The major blockbusters of 2009 did not require great acting, although some did emerge. Most of these movies weren't even original movies, remakes, sequels and adaptations.
What I want from a movie is something that will challenge me to escape the often nihilistic confines of our corporately conducted lives. However, the Machiavellian industry and town that produces this supposed escape has failed me and you.
I'll admit there have been a few pleasant surprises in some movies of the recent past.
I agree with my pal, Mr. Movie; it will be interesting to see how Neil Blomkamp, the director and co-writer of District 9, becomes part of the Hollywood machine now. He has been knighted one of the up and coming directing talents.

I understand the machine is a necessary evil. Movies are made for both entertainment and to make money. However, as a means to that end, let the art of telling a good and engaging story rise to the top.
"The genius of a good movie, is if you can pull X, and I can pull Y, and you and I can sit down and talk about it... It's like a good novel or a good painting," said Dain.

The panacea would be simple in a Utopian society. Have less money involved. When you have so many millions of dollars being thrown around like peanuts it effects everything. Studios have no choice but to spend money on marketing and the hype machine, they are just trying to make their money back. The sector of the industry wielding power over that money is the actors, the high profile ones that bloggers make a name from, are demanding too much control; points off the back end, percentages of the gross, that in addition to the $20 million up front.
Knowing that big money will always be a part of Hollywood productions, my simple request is, tell a good story, man!
Tell a good story and let the people continue to dance.


  1. Love the article. "Tell a good story, man"..... that's what it's all about right there.

  2. I agree my friend. It all comes down to the "two shot" and the story. The relationship between two characters and the challenges they face throughout the story.

  3. Thanks fellas, and a timely response to the Blomkamp question is answered, at least for now...

  4. Great piece. Maybe the industry will learn from Paranormal Activity and become more focused on creativity and story as opposed to budget. I was reading something (Nyquil high, can't rmbr the site) about filmmakers releasing directly through the web and then making profits on DVD and merchandise sales. Apparently it's worked for a quite a few newbies.

    BTW u should also submit this to Salon, Slate, Huff Post, FreshXpress, and The Griot. Peace!
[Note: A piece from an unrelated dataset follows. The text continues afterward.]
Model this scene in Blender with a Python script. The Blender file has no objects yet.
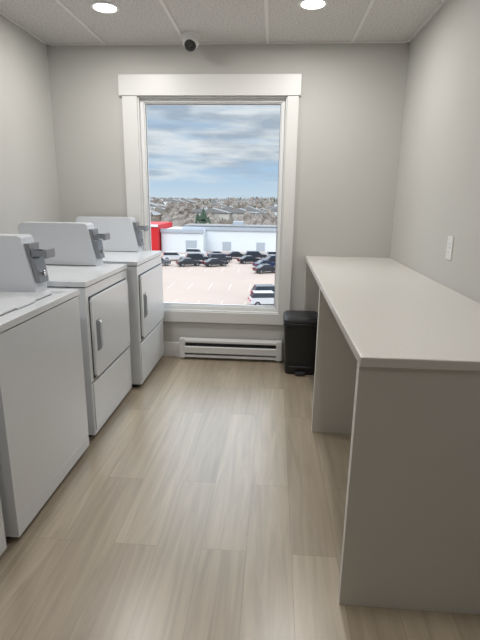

  5. I have an interesting Hollywood story to share with you, my friend. I met one of the men of my dreams some years back as a college student in Mexico City. Very talented, genius of a man he was, may even still be. And against all odds, no godfather or grandfathering in, not an ounce of Jewish blood in him, but homie had skills boooy! He could tell a story like no other person I’d ever met. Revolutionary in his ways and words and most importantly, on 35mm film. Buena Vista busted out the checkbook and censorship requirements. Not an option. But it did catch the eye of an Art and Independent Film Distributor in Mexico who wanted in no matter what. Made it to the big screens, yes. Hollywood had another thing coming though. Coming out that is… Fantastic Four, in full force!!! Taking up the best times and best theatres, media hype monster in full effect. We were no match at the box office. But like you said, there’s always DVD sales right? Sony picked it up, distributed, available at Blockbuster even. And one day, walking merrily down one of Mexico’s busy downtown merchant streets near the Zocalo, there it was. It hurt. He hurt. For a brief moment made me even consider no longer purchasing pirated products. Don’t get me wrong, he was more than well received by thousands including some of the who’s who in Mexico, film festivals, movie critics, rockstars, etc. But it wasn’t enough against the monster. I became witness to the mental and spiritual anguish it caused this young and extremely talented director. I learned so much about the movie industry next to him, about problems I would have never even imagined existed. And sadly enough, he succumbed. Pressures from all around were too great. Hollywood, really? But we were in Mexico! WTF!